La estructura de 500 toneladas, que 150 personas construyeron durante 30 días, estaba suspendida sobre el río que separa la parte tradicional de la ciudad (lo poco que queda de ella, al menos) de la ultramoderna. Las mismas aguas en las que nadó Lagerfeld en su sublime acercamiento al manido tema oriental. "Esto no es folclore, es moda", aclaraba. Trajes de tweed con iridiscentes hilos multicolores parecían reflejar los neones que les contemplaban, con los que esta sociedad ilumina su frenética carrera hacia el futuro.

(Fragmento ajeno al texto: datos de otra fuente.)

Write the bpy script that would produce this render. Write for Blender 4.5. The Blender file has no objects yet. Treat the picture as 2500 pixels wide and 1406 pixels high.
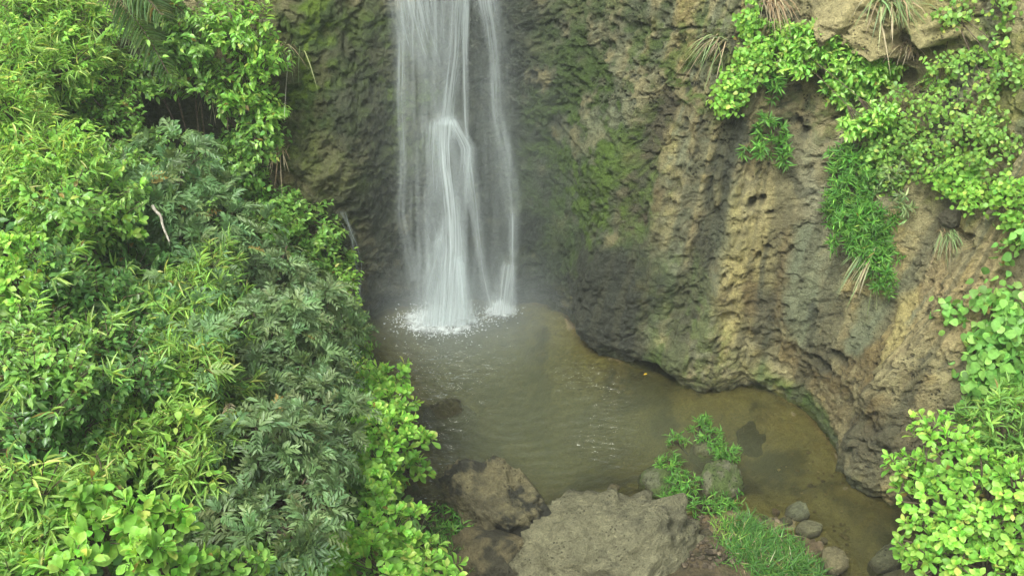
import bpy, bmesh, math, random
import numpy as np
from mathutils import Vector
from mathutils.bvhtree import BVHTree

R = math.radians
SC = bpy.context.scene
COL = SC.collection

# ------------------------------------------------------------------ camera
PITCH = R(35.0)
HFOV = R(50.0)
CAM = np.array([0.0, -13.1, 9.2])
cam_data = bpy.data.cameras.new('camera')
cam = bpy.data.objects.new('camera', cam_data)
COL.objects.link(cam)
cam.location = CAM
cam.rotation_euler = (R(90) - PITCH, 0, 0)
cam_data.sensor_width = 36.0
cam_data.lens = 18.0 / math.tan(HFOV / 2)
cam_data.clip_end = 500
SC.camera = cam

# ------------------------------------------------------------------ sky, sun, exposure
SUN_EL, SUN_AZ = R(62), R(215)          # azimuth of the sun, clockwise from +Y
world = bpy.data.worlds.new('World')
SC.world = world
world.use_nodes = True
wn = world.node_tree
wn.nodes.clear()
sky = wn.nodes.new('ShaderNodeTexSky')
sky.sky_type = 'NISHITA'
sky.sun_disc = False
sky.sun_elevation = SUN_EL
sky.sun_rotation = SUN_AZ
sky.air_density = 1.0
sky.dust_density = 6.0
sky.ozone_density = 1.0
hs = wn.nodes.new('ShaderNodeHueSaturation')      # cloud cover: the blue is mostly gone
hs.inputs['Saturation'].default_value = 0.22
bg = wn.nodes.new('ShaderNodeBackground')
bg.inputs['Strength'].default_value = 0.15
wo = wn.nodes.new('ShaderNodeOutputWorld')
wn.links.new(sky.outputs[0], hs.inputs['Color'])
tnt = wn.nodes.new('ShaderNodeVectorMath')      # grey cloud, a touch green
tnt.operation = 'MULTIPLY'
tnt.inputs[1].default_value = (0.94, 1.01, 0.97)
wn.links.new(hs.outputs[0], tnt.inputs[0])
wn.links.new(tnt.outputs[0], bg.inputs[0])
wn.links.new(bg.outputs[0], wo.inputs[0])

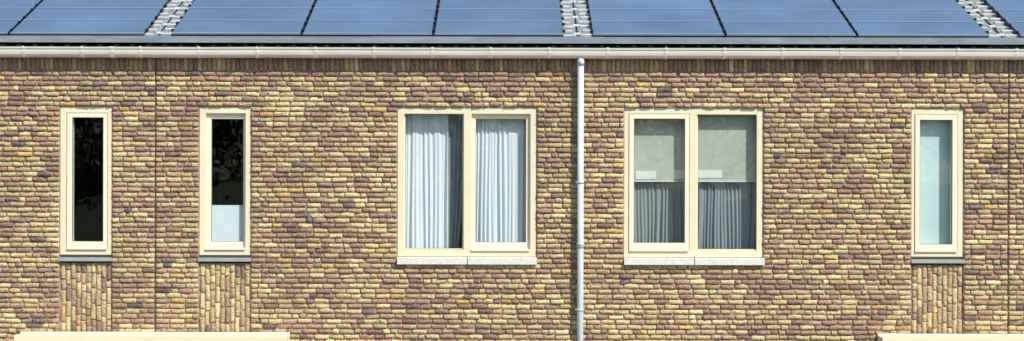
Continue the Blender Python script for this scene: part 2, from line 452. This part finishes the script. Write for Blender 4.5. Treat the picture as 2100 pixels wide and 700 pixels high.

Aquí y allá, aparecía el rojo, los hombros pagoda y los cuellos mao que se asocian a su pasado. Y las referencias a los guerreros de terracota y al cine de los años 30 se mezclaban con los ajustados pantalones de cuero que hoy pueblan cualquier armario adolescente.
Además de la demostración de virtuosismo de los artesanos, lo que el jueves se vio fue una exhibición de poderío en un mercado saturado por los efusivos cortejos de las firmas occidentales. Pero el espectáculo estaba destinado a una audiencia global, como demostraban los 60 periodistas traídos de todo el mundo y el impresionante montaje. "Una modelo saliendo por una puerta blanca sólo capta la atención de alguien muy interesado en la moda. Para que el resto siga mirando tienes que ofrecer una superproducción, con efectos especiales", opina Lagerfeld.
El tercer acto de la suya, se vio tras el desfile y tuvo un sabor cómico y familiar que se agradecía después de tanta monumentalidad. Un cabaret blanco y lleno de camelias en el que los acólitos de Lagerfeld se lanzaron a cantar con desigual fortuna: Paradis encandiló, mientras Mouglalis y Giabiconi asesinaron sus temas. Lagerfeld lo fotografiaba todo con una entrega cercana a la ternura.